— begin —
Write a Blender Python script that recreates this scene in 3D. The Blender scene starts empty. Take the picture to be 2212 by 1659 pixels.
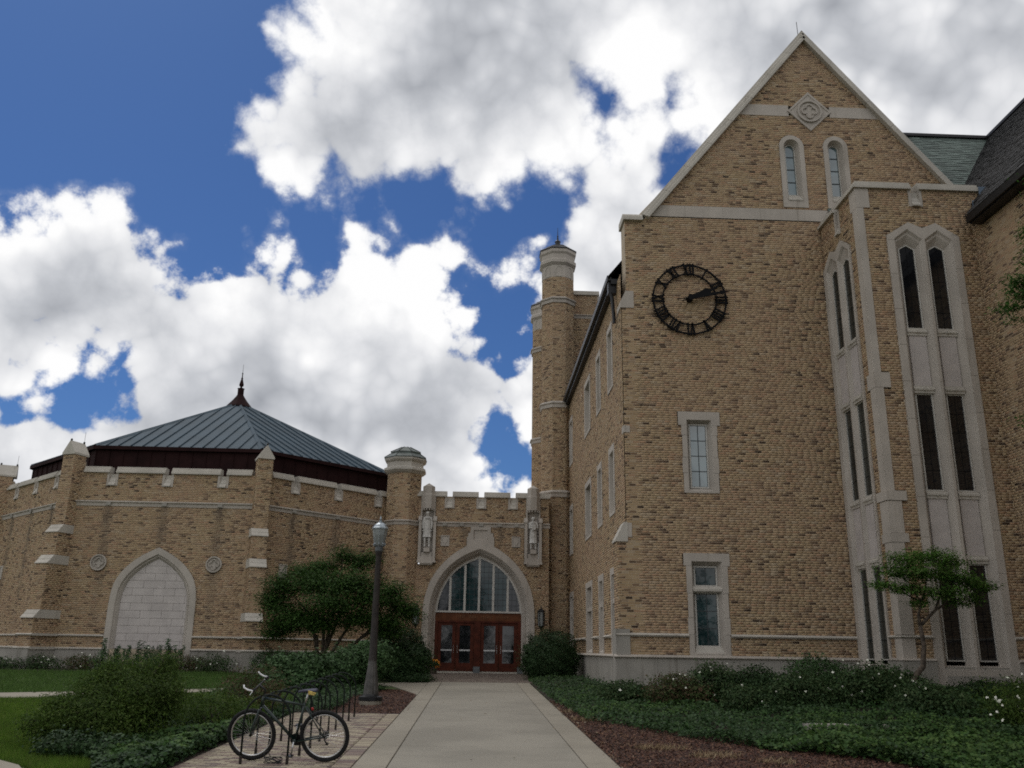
import bpy, bmesh, math, random
import numpy as np
from mathutils import Vector, Matrix
from mathutils.geometry import tessellate_polygon
random.seed(7)
RNG = np.random.default_rng(7)
SC = bpy.context.scene
COL = SC.collection
EYE = 1.8          # camera height above the ground at its feet; everything below is measured from the eye

# ---------------------------------------------------------------- camera
CF, CX, CY = 1925.0, 1106.0, 829.5
def _n(v): return v / np.linalg.norm(v)
_dy = _n(np.array([1023 - CX, 1404 - CY, CF]))
_dz = np.array([1210 - CX, -5700 - CY, CF]); _dz = _n(_dz - _dy * _dz.dot(_dy))
_dx = np.cross(_dy, _dz); _dx = _dx if _dx[0] > 0 else -_dx
RW = np.array([_dx, _dy, _dz])
def sky_dir(x, y): return _n(RW @ np.array([x - CX, y - CY, CF]))
cd = bpy.data.cameras.new('camera'); cam = bpy.data.objects.new('camera', cd); COL.objects.link(cam)
cd.sensor_width = 36; cd.lens = CF / 2212 * 36; cd.clip_start = .1; cd.clip_end = 3000
m = Matrix.Identity(4)
for r in range(3):
    m[r][0] = RW[r][0]; m[r][1] = -RW[r][1]; m[r][2] = -RW[r][2]
m[2][3] = EYE
cam.matrix_world = m
SC.camera = cam

# ---------------------------------------------------------------- exposure, world and sun
SC.view_settings.view_transform = 'Standard'; SC.view_settings.look = 'None'
SC.view_settings.gamma = 1; SC.view_settings.use_curve_mapping = False
SC.view_settings.exposure = -0.18
SUN_EL, SUN_AZ = math.radians(58), math.radians(-35)      # azimuth from +Y towards -X
wd = bpy.data.worlds.new('World'); SC.world = wd; wd.use_nodes = True
nt = wd.node_tree; nt.nodes.clear()
def N(t, tree=None, **k):
    n = (tree or nt).nodes.new(t)
    for a, b in k.items(): setattr(n, a, b)
    return n
def L(a, b, tree=None): (tree or nt).links.new(a, b)
def M_(op, a, b=None, c=None, clamp=False, tree=None):
    n = N('ShaderNodeMath', tree, operation=op); n.use_clamp = clamp
    for i, v in enumerate((a, b, c)):
        if v is None: continue
        if isinstance(v, (int, float)): n.inputs[i].default_value = v
        else: L(v, n.inputs[i], tree)
    return n.outputs[0]
def MR(v, a, b, c=0., d=1., it='SMOOTHSTEP', tree=None):
    n = N('ShaderNodeMapRange', tree, interpolation_type=it)
    L(v, n.inputs['Value'], tree)
    n.inputs['From Min'].default_value = a; n.inputs['From Max'].default_value = b
    n.inputs['To Min'].default_value = c; n.inputs['To Max'].default_value = d
    return n.outputs[0]
def NOISE(vec, scale, detail=4., rough=.5, dist=0., tree=None, out='Fac'):
    n = N('ShaderNodeTexNoise', tree); L(vec, n.inputs['Vector'], tree)
    n.inputs['Scale'].default_value = scale; n.inputs['Detail'].default_value = detail
    n.inputs['Roughness'].default_value = rough; n.inputs['Distortion'].default_value = dist
    return n.outputs[out]
def MIX(f, a, b, tree=None, bt='MIX'):
    n = N('ShaderNodeMix', tree, data_type='RGBA', blend_type=bt)
    for s, v in ((0, f), (6, a), (7, b)):
        if isinstance(v, (int, float)): n.inputs[s].default_value = v
        elif isinstance(v, tuple): n.inputs[s].default_value = (*v, 1)
        else: L(v, n.inputs[s], tree)
    return n.outputs[2]
tc = N('ShaderNodeTexCoord'); DIR = tc.outputs['Generated']
sky = N('ShaderNodeTexSky', sky_type='NISHITA', sun_disc=False, sun_elevation=SUN_EL, sun_rotation=SUN_AZ)
sky.altitude = 200; sky.air_density = 1.0; sky.dust_density = .6; sky.ozone_density = 3.0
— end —
Goal: Set down again, exactly, the lines of the material above from its first line to the one with "SC.camera = cam", inclusive. Leave the pictures out.

Written reply:
Write a Blender Python script that recreates this scene in 3D. The Blender scene starts empty. Take the picture to be 2212 by 1659 pixels.
import bpy, bmesh, math, random
import numpy as np
from mathutils import Vector, Matrix
from mathutils.geometry import tessellate_polygon
random.seed(7)
RNG = np.random.default_rng(7)
SC = bpy.context.scene
COL = SC.collection
EYE = 1.8          # camera height above the ground at its feet; everything below is measured from the eye

# ---------------------------------------------------------------- camera
CF, CX, CY = 1925.0, 1106.0, 829.5
def _n(v): return v / np.linalg.norm(v)
_dy = _n(np.array([1023 - CX, 1404 - CY, CF]))
_dz = np.array([1210 - CX, -5700 - CY, CF]); _dz = _n(_dz - _dy * _dz.dot(_dy))
_dx = np.cross(_dy, _dz); _dx = _dx if _dx[0] > 0 else -_dx
RW = np.array([_dx, _dy, _dz])
def sky_dir(x, y): return _n(RW @ np.array([x - CX, y - CY, CF]))
cd = bpy.data.cameras.new('camera'); cam = bpy.data.objects.new('camera', cd); COL.objects.link(cam)
cd.sensor_width = 36; cd.lens = CF / 2212 * 36; cd.clip_start = .1; cd.clip_end = 3000
m = Matrix.Identity(4)
for r in range(3):
    m[r][0] = RW[r][0]; m[r][1] = -RW[r][1]; m[r][2] = -RW[r][2]
m[2][3] = EYE
cam.matrix_world = m
SC.camera = cam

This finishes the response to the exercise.